En nous appuyant sur un ensemble de cas d'usage dans les chaînes éditoriales (modèles documentaires, corpus...) mettant en jeu les différentes propriétés du numérique identifiées dans la problématique, nous proposons deux stratégies de conception de formes de relecture : la linéarisation et la tabulation. Sur le plan expérimental, nous avons mis en en œuvre la linéarisation dans deux contextes d'usage, et développé un outil de relecture basé sur un algorithme de différentiel développé par Kelis.

Organisation du mémoire

Ce mémoire est structuré en cinq chapitres.

Le premier chapitre s'attachera à présenter les chaînes éditoriales et la relecture, et à identifier les questions émanant de leur articulation.

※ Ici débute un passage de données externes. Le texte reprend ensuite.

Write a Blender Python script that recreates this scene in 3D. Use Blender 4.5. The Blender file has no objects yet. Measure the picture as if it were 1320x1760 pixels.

Le second chapitre élargira la question de la relecture au document numérique dans son ensemble, à travers l'analyse de trois de ses propriétés : l'instabilité, l'interactivité et la rééditorialisation. Rapportant cette question aux différentes formes documentaires mises en jeu dans les chaînes éditoriales, nous envisagerons la nécessité de concevoir des formes de relecture. Nous présenterons ensuite les éléments théoriques concernant la notion de document et son évolution avec le support numérique. Il nous permettra de mettre en lien les propriétés abordées dans ce chapitre avec un ensemble de tropismes caractérisant le numérique.

Le troisième chapitre explorera l'état de l'art concernant les fonctions d'aide à la relecture qui répondent partiellement à notre problématique. Trois fonctions seront présentées : le différentiel, l'annotation et la correction automatique.

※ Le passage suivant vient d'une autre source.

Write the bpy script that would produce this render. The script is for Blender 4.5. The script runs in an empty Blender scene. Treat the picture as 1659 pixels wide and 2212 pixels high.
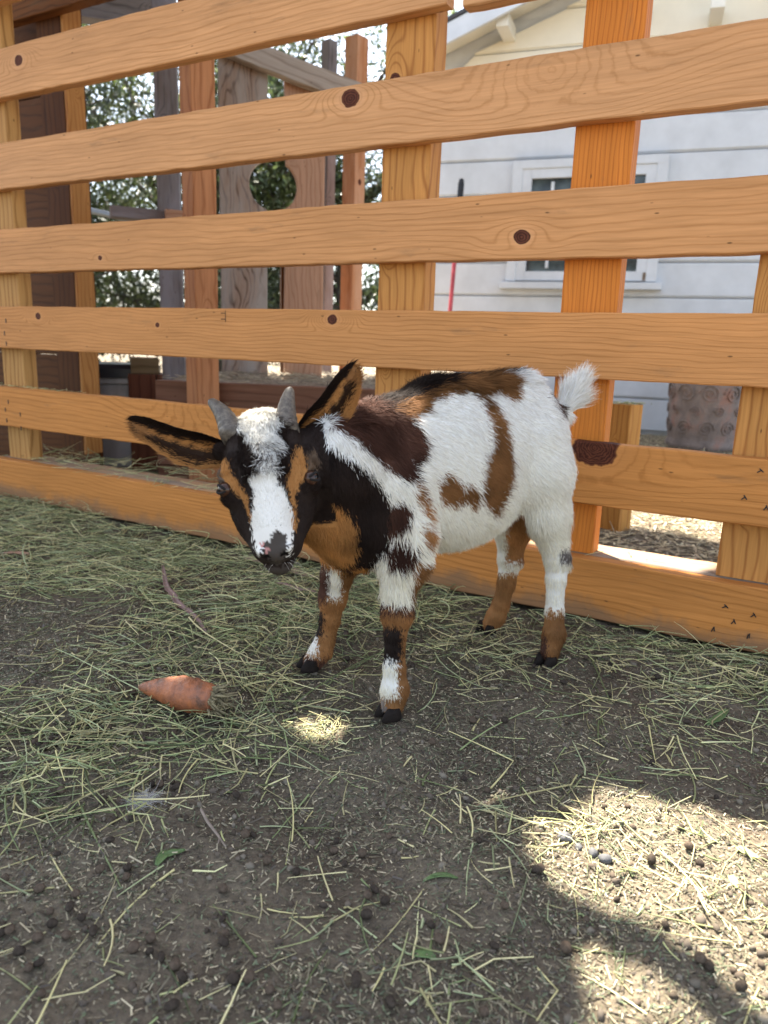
import bpy, math, random
import numpy as np
from mathutils import Vector, Matrix, Euler
rng = np.random.default_rng(7); random.seed(7)
C = bpy.context.scene.collection
R_ = math.radians

# ------------------------------------------------------------------ camera, sky, sun, exposure
PIT, ROL, FPX = R_(12.806), R_(1.987), 1604.2        # focal length in units of a 1659 px wide picture
cF = np.array([0, math.cos(PIT), -math.sin(PIT)])
_r0 = np.array([1., 0, 0]); _u0 = np.array([0, math.sin(PIT), math.cos(PIT)])
cR = math.cos(ROL)*_r0 + math.sin(ROL)*_u0
cU = -math.sin(ROL)*_r0 + math.cos(ROL)*_u0
EYE = np.array([0, 0, .5])
cam = bpy.data.cameras.new('camera'); cam.sensor_fit = 'HORIZONTAL'; cam.sensor_width = 36
cam.lens = 36*FPX/1659; cam.clip_start = .02; cam.clip_end = 400
cam.dof.use_dof = True; cam.dof.focus_distance = .98; cam.dof.aperture_fstop = 8.5
co = bpy.data.objects.new('camera', cam); C.objects.link(co)
co.matrix_world = Matrix(((cR[0], cU[0], -cF[0], EYE[0]), (cR[1], cU[1], -cF[1], EYE[1]), (cR[2], cU[2], -cF[2], EYE[2]), (0, 0, 0, 1)))
bpy.context.scene.camera = co
SUN_AZ, SUN_EL = R_(-24), R_(60)
SUN = np.array([math.sin(SUN_AZ)*math.cos(SUN_EL), math.cos(SUN_AZ)*math.cos(SUN_EL), math.sin(SUN_EL)])
w = bpy.data.worlds.new('World'); bpy.context.scene.world = w; w.use_nodes = True
bg = w.node_tree.nodes['Background']; sk = w.node_tree.nodes.new('ShaderNodeTexSky')
sk.sky_type = 'NISHITA'; sk.sun_disc = False; sk.sun_elevation = SUN_EL; sk.sun_rotation = SUN_AZ
sk.air_density = 1.0; sk.dust_density = 1.5; sk.ozone_density = 1.0
hs = w.node_tree.nodes.new('ShaderNodeHueSaturation'); hs.inputs['Saturation'].default_value = .62
w.node_tree.links.new(sk.outputs[0], hs.inputs['Color']); w.node_tree.links.new(hs.outputs[0], bg.inputs[0]); bg.inputs[1].default_value = .10
sl = bpy.data.lights.new('sun', 'SUN'); sl.energy = 5.0; sl.angle = R_(.5); sl.color = (1, .93, .81)
so = bpy.data.objects.new('sun', sl); C.objects.link(so); so.location = (0, 0, 6)
so.rotation_euler = Vector(SUN).to_track_quat('Z', 'Y').to_euler()
vs = bpy.context.scene.view_settings; vs.view_transform = 'Standard'; vs.look = 'None'; vs.exposure = 2.44; vs.gamma = 1
cy = bpy.context.scene.cycles; cy.max_bounces = 8; cy.diffuse_bounces = 4; cy.transparent_max_bounces = 8; cy.sample_clamp_indirect = 6

# ------------------------------------------------------------------ maths helpers
def ray(x, y): return cF + cR*((x-829.5)/FPX) + cU*((1106-y)/FPX)
def at(x, y, dep): return EYE + ray(x, y)*dep
def on_plane(x, y, p0, n):
    d = ray(x, y); return EYE + d*(((p0-EYE)@n)/(d@n))
def gnd(x, y, z=0.): return on_plane(x, y, np.array([0, 0, z]), np.array([0, 0, 1.]))
def project(P):
    d = P-EYE; z = d@cF
    return np.stack([829.5+FPX*(d@cR)/z, 1106-FPX*(d@cU)/z], -1)
def nrm(v): return v/np.maximum(np.linalg.norm(v, axis=-1, keepdims=True), 1e-9)
def inpoly(px, py, poly):
    r = np.zeros(px.shape, bool); n = len(poly); j = n-1
    for i in range(n):
        xi, yi = poly[i]; xj, yj = poly[j]
        if yi != yj: r ^= ((yi > py) != (yj > py)) & (px < (xj-xi)*(py-yi)/(yj-yi)+xi)
        j = i
    return r
_tab = rng.random((256, 256))
def vnoise(x, y, seed=0):
    x = x+seed*17.3; y = y+seed*5.7; xi = np.floor(x).astype(int); yi = np.floor(y).astype(int)
    fx = x-xi; fy = y-yi; fx = fx*fx*(3-2*fx); fy = fy*fy*(3-2*fy); g = lambda a, b: _tab[a % 256, b % 256]
    return (g(xi, yi)*(1-fx)+g(xi+1, yi)*fx)*(1-fy)+(g(xi, yi+1)*(1-fx)+g(xi+1, yi+1)*fx)*fy
def n3(P, f, seed=0):
    return (vnoise(P[:, 0]*f, P[:, 1]*f, seed)+vnoise(P[:, 1]*f+3.1, P[:, 2]*f, seed+1)+vnoise(P[:, 2]*f+7.7, P[:, 0]*f, seed+2))/3-.5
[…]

Le quatrième chapitre présentera la linéarisation et la tabulation, qui constituent nos propositions théoriques.

Le cinquième chapitre donnera une vue des expérimentations que nous avons menées. Il détaillera les contextes d'usage abordés, les prototypes développés ainsi que les retours d'usage. Nous décrirons ensuite le cadre épistémologique dans lequel nous positionnons nos travaux et dresserons finalement un bilan de notre recherche.